Why Penn State Officials Ignored Eyewitness Account of Sandusky's Rape of 10 Year Old Boy

I'm feeling nauseous.  There is a relevant piece of information that has been kept out of most media accounts of the unfolding Penn State scandal.  Without it, the refusal of university officials to report or even reprimand Jerry Sandusky for raping young boys between the ages of 7 and 12 is truly incomprehensible.  The missing fact is this.  The victims were black.  I had long thought  the nineteenth century notion that African-Americans were animals and their children mere possessions, with neither feelings, shame nor innocence had been swept away by the civil war.  But apparently I was wrong.


Former football coach Sandusky has been indicted on charges of sexually abusing children dating back to 1994, when he was still a member of the Penn State staff. A graduate student told Paterno back in 2002 that he had witnessed an alleged sexual encounter between Sandusky and a young boy in the showers of the Lasch football building.  However, at no time did any Penn State official report such incidents to the police.  In fact, they did nothing whatsoever about it.

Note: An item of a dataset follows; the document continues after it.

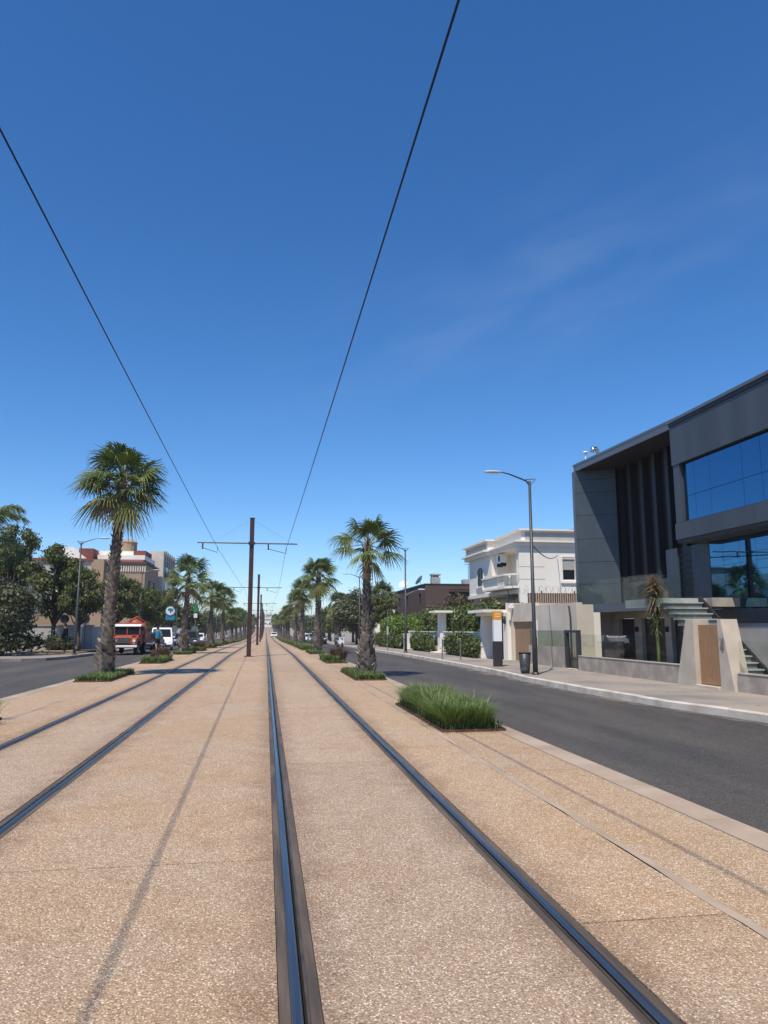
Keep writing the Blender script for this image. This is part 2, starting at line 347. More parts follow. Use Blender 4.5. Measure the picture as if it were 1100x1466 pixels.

According to a report in the Chicago Tribune:

"The failure of top university officials to act on reports of Sandusky's alleged sexual misconduct, even after it was reported to them in graphic detail by an eyewitness, allowed a predator to walk free for years — continuing to target new victims," said Pennsylvania Attorney General Linda Kelly. "Equally disturbing is the lack of action and apparent lack of concern among those same officials, and others who received information about this case, who either avoided asking difficult questions or chose to look the other way."